Ortega Gasset y Ramón Gómez de la Serna
Sin embargo, el rasgo formal que mejor caracteriza al dibujo de Ramón gira en torno a la recomendación orteguiana recogida por Ramón en el artículo: “en hacer arte con lo que, dado que sea percibido, parece antiartístico”, a pesar, o quizá por ello, del efecto “copia” que nos produce el dibujo ramoniano de la cabeza del filósofo. Un dibujo que, pese a haber sido publicado en dos ocasiones, podríamos encuadrarlo en el ámbito de lo privado, como si se tratase de un comentario plástico sobre las relaciones personales que les unían –un cómo yo te veo– y no como una proyección social o arquetipo de la imagen del filósofo, como si este retrato quisiera ser solo un homenaje privado de la admiración que sentía Ramón por Ortega y Gasset.
Una figura fuerte y un dibujo fuertemente expresivo, o “expresionista” si se prefiere, y algo premeditadamente “antiartístico”, paradójico también porque en él se conjugan lo “antiartístico” con lo académicamente figurativo.
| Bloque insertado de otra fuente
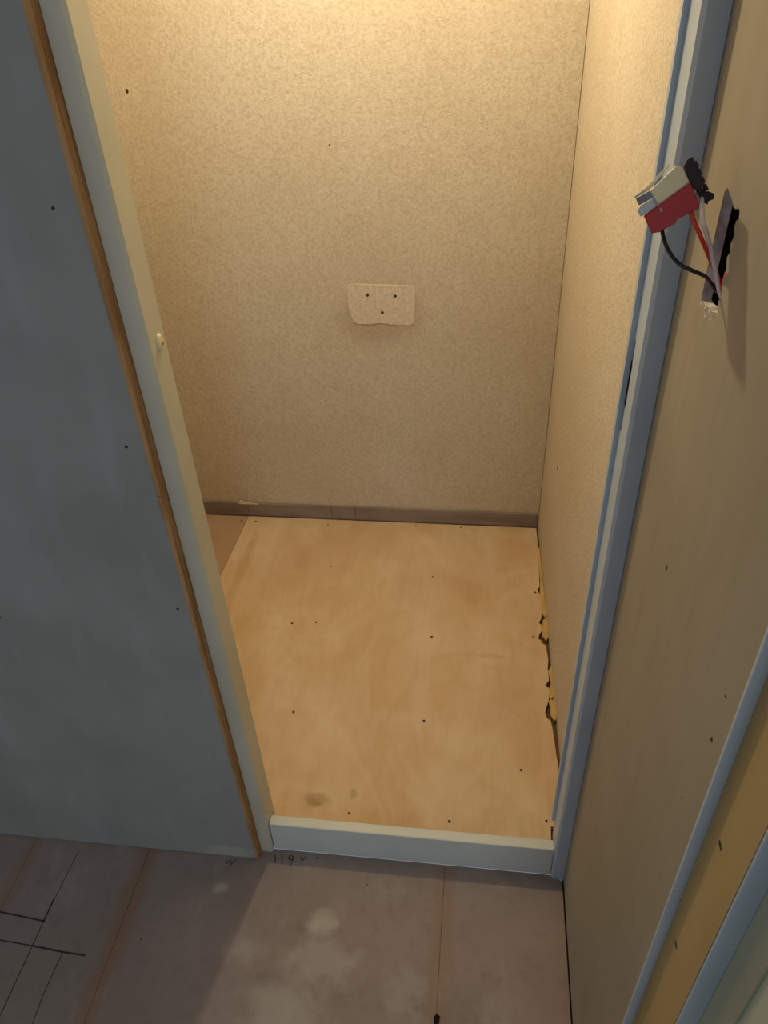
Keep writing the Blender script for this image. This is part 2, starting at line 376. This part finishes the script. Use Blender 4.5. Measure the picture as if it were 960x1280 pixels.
bm = bmesh.new(); disc(bm, (-.3871, .823, 1.111), (1, 0, 0), .003, .0008, 10, 0); child_of(link('cap_screw', bm, brass), d1)
# lump of paint at the foot of the right jamb and chips near the foot of the left one
bm = bmesh.new(); bmesh.ops.create_icosphere(bm, subdivisions=2, radius=.0045, matrix=Matrix.Translation((.1885, .7905, .0045)) @ Matrix.Diagonal((1, .6, 1, 1)))
child_of(link('paint_drip', bm, paint, smooth=True), d1)
for y, z in ((.815, .19), (.824, .176), (.812, .205)):
    bm = bmesh.new(); disc(bm, (-.3905, y, z), (1, 0, 0), .0022, .0006, 7, .3, .006); child_of(link('paint_chip', bm, torn), d1)

# front wall: grey board with raw wooden edge, and the partition core behind it
wf = structure(link('wall_front_left', B((-1.7, .7955, .0), (-.416, .842, 2.35)), darkgap))
bm = B((-1.7, .7745, .003), (-.4215, .795, 2.35)); link('grey_wallboard', bm, greyboard, wf)
for a, b in ((.002, .915), (.916, 2.35)):
    bm = B((-.4212, .7742, a), (-.4152, .7795, b)); box(bm, (-.4212, .7802, a), (-.4150, .7865, b)); box(bm, (-.4212, .7868, a), (-.4154, .7952, b))
    link('wooden_edge_strip', bm, rawedge, wf)
structure(link('wall_front_header', B((-.416, .7955, 2.10), (.193, .86, 2.35)), greyboard))
for x, z, r in ((-.449, 1.283, .0022), (-.444, .992, .0026), (-.437, .709, .0022), (-.735, .667, .0022), (-.447, .34, .0018)):
    bm = bmesh.new(); disc(bm, (x, .7745, z), (0, -1, 0), r, .0006, 8, .3); link('nail_hole', bm, blacknail, wf)

# ---------------------------------------------------------------- right hallway wall with the ragged switch hole
hole = [(.702, 1.2175), (.7035, 1.25), (.7025, 1.29), (.7015, 1.312), (.696, 1.3165), (.688, 1.3155), (.676, 1.3125), (.667, 1.309), (.660, 1.3095), (.6555, 1.3125), (.649, 1.3115), (.6465, 1.306), (.652, 1.303), (.6535, 1.297), (.6485, 1.292), (.6525, 1.285), (.6495, 1.279), (.6545, 1.273), (.6505, 1.268),
        (.6475, 1.262), (.6530, 1.256), (.6485, 1.249), (.6475, 1.243), (.6510, 1.237), (.646, 1.229), (.653, 1.2265), (.664, 1.2225), (.676, 1.2215), (.688, 1.2185)]
bm = bmesh.new(); holed(bm, [(.386, .003), (.386, 2.35), (.8595, 2.35), (.8595, .003)], hole, 'x', XW, XW + .0088)
wr = structure(link('wall_right', bm, plastboard))
# what shows inside the hole: board core all round, dark cavity behind
bm = bmesh.new(); inner = [(.6755 + (y - .6755) * .985 + (0.0 if y < .68 else 0), 1.266 + (z - 1.266) * .985) for y, z in hole]
loA = [bm.verts.new((XW + .0006, y, z)) for y, z in hole]; hiA = [bm.verts.new((XW + .0087, .6755 + (y - .6755) * .97, 1.266 + (z - 1.266) * .985)) for y, z in hole]
for i in range(len(hole)):
    j = (i + 1) % len(hole); bm.faces.new((loA[i], loA[j], hiA[j], hiA[i]))
link('hole_rim', bm, core, wr)
bm = bmesh.new()   # sheet closing the cavity; the cavity's darkness is put into its colour
prism(bm, [(.62, 1.19), (.73, 1.19), (.73, 1.34), (.62, 1.34)], 'x', XW + .034, XW + .040); link('cavity_back', bm, dark, wr)
bm = bmesh.new(); prism(bm, [(.704, 1.19), (.72, 1.19), (.72, 1.34), (.704, 1.34)], 'x', XW + .0089, XW + .034); box(bm, (XW + .0089, .62, 1.19), (XW + .034, .64, 1.34)); link('cavity_stud', bm, dark, wr)
bm = bmesh.new()
for k in range(26):
    t = random.random(); y = .703 - t * .055 + random.uniform(-.004, .004); z = 1.2155 + t * .010 - abs(random.gauss(0, .004))
    bmesh.ops.create_icosphere(bm, subdivisions=1, radius=random.uniform(.0012, .003), matrix=Matrix.Translation((XW + random.uniform(-.0003, .002), y, z)) @ Matrix.Diagonal((.5, 1, 1, 1)))
link('plaster_crumbs', bm, plaster, wr)['kind'] = 'stuff'
for y, z, r, rz in ((.619, .967, .0017, .003), (.408, .969, .0025, .003), (.382, .779, .0016, .002), (.41, 1.02, .001, .0012), (.425, .86, .001, .001)):
    bm = bmesh.new(); disc(bm, (XW, y, z), (-1, 0, 0), r, .0005, 8, .3, rz); link('nail_hole', bm, blacknail, wr)
structure(link('wall_right_backing', B((XW + .041, -.0, .003), (XW + .1, .8595, 2.35)), darkgap))  # dark slab behind the right wall and second door

# second door frame in the right wall: bluish edge, ochre board, bluish edge, door leaf
d2 = structure(empty('door_2', (.21, .30, 0)))
bm = B((XW - .0008, .3812, .0), (XW + .0095, .3855, 2.2)); child_of(link('bluish_edge', bm, paint, bevel=.0008), d2)  # end face of the beige board, cool daylight put into its blue colour
bm = B((XW + .0090, .3125, .0), (XW + .0260, .3810, 2.2)); child_of(link('ochre_board', bm, ochre), d2)
bm = B((XW + .0095, .3085, .0), (XW + .0275, .3125, 2.2)); child_of(link('bluish_edge', bm, paint, bevel=.0008), d2)  # end face of the ochre board, same daylight blue in the colour
bm = B((XW + .0265, .272, .0), (XW + .040, .3080, 2.2)); child_of(link('door_stile', bm, greenish), d2)
bm = B((XW + .0290, .06, .0), (XW + .040, .2715, 2.2)); child_of(link('door_panel', bm, greenish2), d2)
for y, z in ((.355, .905), (.36, .72)):
    bm = bmesh.new(); disc(bm, (XW + .0090, y, z), (-1, 0, 0), .0045, .0006, 9, .3, .0022); child_of(link('nail_hole', bm, blacknail), d2)

# ---------------------------------------------------------------- switch module hanging on its wires
C0 = Vector((.1475, .6800, 1.3040))     # middle of the red body
U = Vector((.78, .52, .35)).normalized(); V = Vector((-.35, .05, .93)); W = Vector((0, -1, 0))
N = (Vector((0, 0, 1.5)) - C0).normalized()                  # its broad side is turned to the open hallway
R_ = up.cross(N).normalized(); Q_ = N.cross(R_)
U = (R_ * .921 + Q_ * .39).normalized(); V = (Q_ * .921 - R_ * .39 + N * .03).normalized(); V = (V - U * V.dot(U)).normalized(); W = U.cross(V)
def L(u, v, w_): return C0 + U * (u * .86) + V * (v * 1.08) + W * w_
sw = empty('switch_module', C0)
def lbox(bm, a, b):
    vs = [bm.verts.new(L(x, y, z)) for z in (a[2], b[2]) for x, y in ((a[0], a[1]), (b[0], a[1]), (b[0], b[1]), (a[0], b[1]))]
    for f in ((0, 3, 2, 1), (4, 5, 6, 7), (0, 1, 5, 4), (1, 2, 6, 5), (2, 3, 7, 6), (3, 0, 4, 7)): bm.faces.new([vs[i] for i in f])
def lprism(bm, pts, w0, w1):
    a = [bm.verts.new(L(x, y, w0)) for x, y in pts]; b = [bm.verts.new(L(x, y, w1)) for x, y in pts]; n = len(pts)
    bm.faces.new(a); bm.faces.new(b)
    for i in range(n): bm.faces.new((a[i], a[(i + 1) % n], b[(i + 1) % n], b[i]))
bm = bmesh.new(); lprism(bm, [(-.0235, -.0085), (-.0235, .0060), (.0240, .0105), (.0235, -.0090), (.001, -.0085), (-.001, -.0105), (-.017, -.0105)], -.012, .012)
child_of(link('red_housing', bm, redm, bevel=.0008), sw)
bm = bmesh.new(); lprism(bm, [(-.0085, .0078), (-.0095, .0200), (.0190, .0265), (.0235, .0225), (.0238, .0112)], -.0105, .0105); child_of(link('cream_cover', bm, creamm, bevel=.0012), sw)
bm = bmesh.new(); lprism(bm, [(-.024, .0205), (-.0095, .0210), (.0150, .0290), (.0140, .0300), (-.012, .0235), (-.024, .0222)], -.0115, .004); child_of(link('rocker_plate', bm, creamm, bevel=.0004), sw)
bm = bmesh.new(); lbox(bm, (-.0235, .0145, -.010), (-.0098, .0203, .011)); child_of(link('grey_lever', bm, greym, bevel=.0008), sw)
bm = bmesh.new(); lprism(bm, [(-.0262, .0063), (-.0262, .0120), (-.0225, .0136), (-.0105, .0138), (-.0098, .0080)], -.009, .0135); child_of(link('clear_lever', bm, clearm, bevel=.001), sw)
bm = bmesh.new()
lprism(bm, [(.0242, .0060), (.0245, .0235), (.029, .0262), (.034, .0262), (.0345, .0200), (.0365, .0190), (.0345, .0160), (.0355, .0120), (.0335, .0100), (.0345, .0040), (.030, .0030), (.030, -.0010)], -.012, .011)
for k in range(4): lbox(bm, (.0325, -.0005 + k * .0062, -.010), (.0358, .0040 + k * .0062, .009))
lprism(bm, [(.0260, .0050), (.0300, .0050), (.0345, -.0040), (.0300, -.0100), (.0265, -.0060)], -.004, .006)
child_of(link('black_terminal', bm, blackm, bevel=.0005), sw)
bm = bmesh.new(); lprism(bm, [(.0290, -.0030), (.0345, -.0010), (.0385, -.0050), (.0365, -.0085), (.0315, -.0080)], -.003, .005); child_of(link('black_clip', bm, blackm, bevel=.0005), sw)
bm = bmesh.new(); lbox(bm, (-.0085, .0020, .0118), (-.0065, .0050, .0126)); child_of(link('test_point', bm, brass), sw)
bm = bmesh.new(); tube(bm, [L(-.0125, -.0085, .0), (.1430, .6840, 1.2893), (.1470, .6749, 1.2775), (.1520, .6660, 1.2705), (.1590, .6600, 1.2650), (.1700, .6590, 1.2600), (.1830, .6650, 1.2525), (.1960, .6780, 1.2370), (.208, .685, 1.228)], .0017)
child_of(link('black_wire', bm, wire_b, smooth=True), sw)
bm = bmesh.new(); tube(bm, [L(.0150, -.0070, .0), (.1610, .6586, 1.3033), (.1660, .6551, 1.2948), (.1720, .6540, 1.2850), (.1800, .6605, 1.2723), (.1930, .6700, 1.2520), (.207, .682, 1.228)], .0018)
child_of(link('red_wire', bm, wire_r, smooth=True), sw)
bm = bmesh.new(); tube(bm, [L(.0290, -.001, .0), (.1670, .6510, 1.3045), (.1750, .6556, 1.2889), (.1880, .6610, 1.2600), (.1940, .6600, 1.2440), (.2000, .6640, 1.2340), (.208, .672, 1.226)], .0019)
child_of(link('white_wire', bm, wire_w, smooth=True), sw)
bm = bmesh.new(); tube(bm, [(.215, .690, 1.262), (.206, .680, 1.256), (.2005, .668, 1.247), (.2000, .662, 1.238), (.209, .664, 1.228)], .0030)
child_of(link('red_wire', bm, wire_r, smooth=True), sw)
thing(sw, 'red and cream switch module dangling on three wires from the ragged wall hole', 'light switch')

# bare bulb holder of the closet lamp, above the frame
bh = empty('bulb_holder', (LAMP[0], LAMP[1], 2.35))
bm = bmesh.new(); tube(bm, [(LAMP[0], LAMP[1], 2.3499), (LAMP[0], LAMP[1], LAMP[2] + .14)], .003, 8, 2); child_of(link('cord', bm, wire_b), bh)
bm = bmesh.new(); tube(bm, [(LAMP[0], LAMP[1], LAMP[2] + .14), (LAMP[0], LAMP[1], LAMP[2] + .07)], .018, 16, 2); child_of(link('socket', bm, creamm), bh)
thing(bh, 'lamp socket on a short cord hanging from the closet ceiling', 'lamp')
Y empleo aquí el término académico conscientemente porque nos retrotrae al detallismo del que hace gala Ramón en tantas ocasiones en sus dibujos, detallismo que quizá provenga –o sea un residuo– de la imposición a la que les sometía su padre, gran aficionado al dibujo, a él y a sus hermanos, cuando les hacía “copiar –según relata su hermano Julio en “Mi hermano Ramón y yo (The case of the remenbrance)”– ante unas grandes hojas, con carboncillo y difumino, sentados alrededor de la mesa, unos terribles vaciados de las testas de Sócrates, Séneca y Cervantes”. Otra vez lo clásico.
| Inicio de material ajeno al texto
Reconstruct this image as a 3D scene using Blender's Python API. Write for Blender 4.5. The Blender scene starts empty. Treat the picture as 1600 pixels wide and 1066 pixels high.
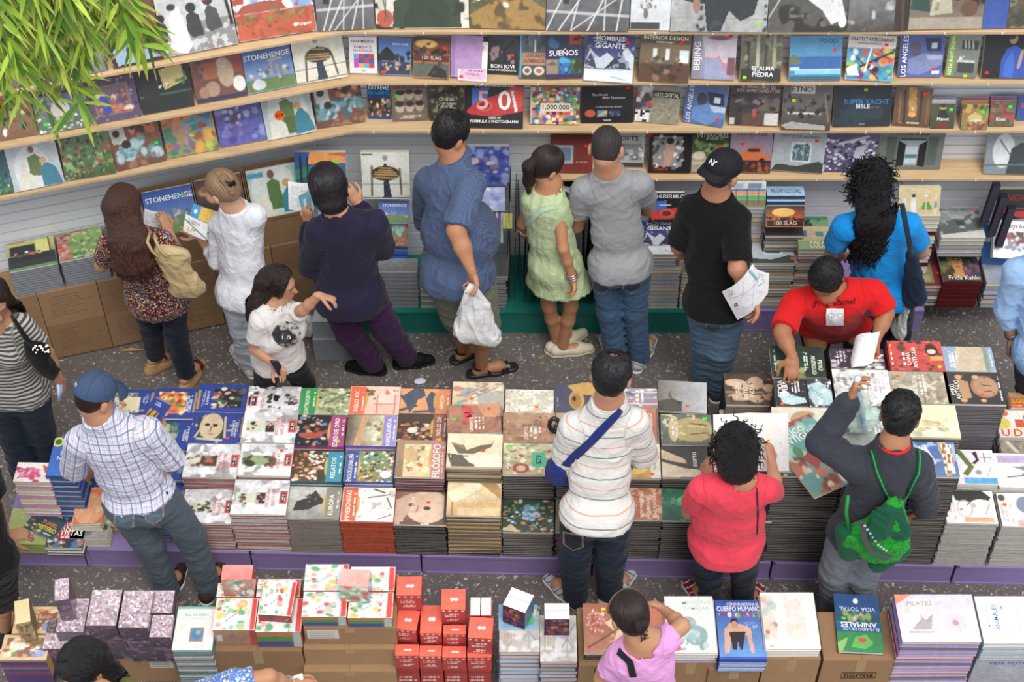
import bpy, math, random
import numpy as np
from mathutils import Vector, Matrix
# ------------------------------------------------------------------ camera, sky, sun, exposure
H, F, TH = 8.1, 2600.0, math.radians(48.5)
CT, ST = math.cos(TH), math.sin(TH)
scene = bpy.context.scene
COL = scene.collection
cam_data = bpy.data.cameras.new('camera')
cam_data.sensor_width = 36.0
cam_data.lens = 36.0 * F / 1600.0
cam = bpy.data.objects.new('camera', cam_data)
COL.objects.link(cam)
cam.location = (0, 0, H)
cam.rotation_euler = (math.pi / 2 - TH, 0, 0)
scene.camera = cam
world = bpy.data.worlds.new('sky')
scene.world = world
world.use_nodes = True
wn = world.node_tree
bg = wn.nodes['Background']
tc = wn.nodes.new('ShaderNodeTexCoord')
sep = wn.nodes.new('ShaderNodeSeparateXYZ')
rmp = wn.nodes.new('ShaderNodeValToRGB')
wn.links.new(tc.outputs['Generated'], sep.inputs[0])
wn.links.new(sep.outputs['Z'], rmp.inputs[0])
rmp.color_ramp.elements[0].position = 0.0
rmp.color_ramp.elements[0].color = (0.80, 0.84, 0.90, 1)
rmp.color_ramp.elements[1].position = 0.9
rmp.color_ramp.elements[1].color = (1.0, 1.0, 1.0, 1)
wn.links.new(rmp.outputs[0], bg.inputs[0])
bg.inputs[1].default_value = 1.0
sun_d = bpy.data.lights.new('sun', 'SUN')
sun_d.energy = 2.0
sun_d.angle = math.radians(28)
sun_d.color = (1.0, 0.965, 0.91)
sun = bpy.data.objects.new('sun', sun_d)
COL.objects.link(sun)
sun.rotation_euler = (math.radians(27), math.radians(10), 0)
vs = scene.view_settings
vs.view_transform = 'Standard'
vs.look = 'None'
vs.exposure = 0.12
vs.gamma = 1.0
vs.use_curve_mapping = False
# ------------------------------------------------------------------ projection helpers
def ray(px, py):
 a = (px - 800) / F
 b = (533 - py) / F
 return Vector((a, CT + b * ST, -ST + b * CT))
def atz(px, py, z):
 r = ray(px, py); t = (z - H) / r[2]
 return Vector((r[0] * t, r[1] * t, z))
def aty(px, py, Y):
 r = ray(px, py); t = Y / r[1]
 return Vector((r[0] * t, Y, H + r[2] * t))
def proj(p):
 d = p[1] * CT - (p[2] - H) * ST
 u = p[1] * ST + (p[2] - H) * CT
 return (800 + F * p[0] / d, 533 - F * u / d)
def V(*a):
 return Vector(a)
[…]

Para esclarecer el significado formal (y la significación) de este retrato de Ortega por Ramón habría que acudir también a las palabras que escribió en el brevísimo texto del catálogo de la exposición Los Pintores Íntegros (1915) en el que arremetía implícitamente contra el retrato museable, fragmento que no me resisto a transcribir: “¡Qué absoluto grado de voluntad el de estos artistas que presento! […] Ellos, llenos de sensatez, evitan a sus modelos esa falsa semejanza, sin transpiración y sin ideas, que les harían parecerse demasiado a la especie vergonzosa. Ellos saben que las cabezas son iguales a las cabezas porque hay demasiados elementos deleznables que las asemejan y tienden a prescindir de ellos e intentan el frente, el perfil y la espalda. Afirman la idea del cráneo, y en vez de dar la superficialidad consagran con su reciedumbre y su rotundidad el carácter. Intentan dar la cifra del parecido, la cifra personal e intransferible, siendo, quizás, el retrato lo más hermético de su arte, porque quizás no se debe conocer a quien no se ha revelado antes ante nosotros, por más que este apotegma vaya contra la vanidad del retratado y, sobre todo, contra los hombres que tienen muchas condecoraciones y una banda moiré […] sus retratos [no dan] gusto a la muchedumbre” (parágrafo III, pg. 4).
Siguiendo el hilo de la cita, crucial para entender el pensamiento artístico de Ramón en este ámbito, podemos concluir diciendo que en el retrato de Ortega Ramón nos dio no tanto “la cifra del parecido”, como “la cifra personal e intransferible” del carácter del filósofo y del amigo. Cifra, en una de sus acepciones, significa “suma y compendio [y] emblema”. Algo de cifra, de revelación, tiene este retrato, un dibujo de Ramón que he calificado, sin embargo, como de los menos ramonianos suyos, muy alejado gráficamente de aquellos otros dibujos que el lector reconoce inmediatamente por estar impregnados de imaginación, invención, capricho, disparate, fantasía, ocurrencia o improvisación.
Ramón apenas cultivó el retrato en sus dibujos. Ya hemos recordado el de su esposa Luisa Sofovich que habría que emparentar con las fotografías que reúnen varios perfiles. Conocemos varios autorretratos suyos y unas pocas aproximaciones a otros amigos escritores, pero en un tono próximo a la caricatura. Por eso, este retrato de Ortega tiene un interés y una importancia especial dentro de su producción dibujística y es un claro y complejo testimonio de la relación y la admiración que Ramón sintió por Ortega.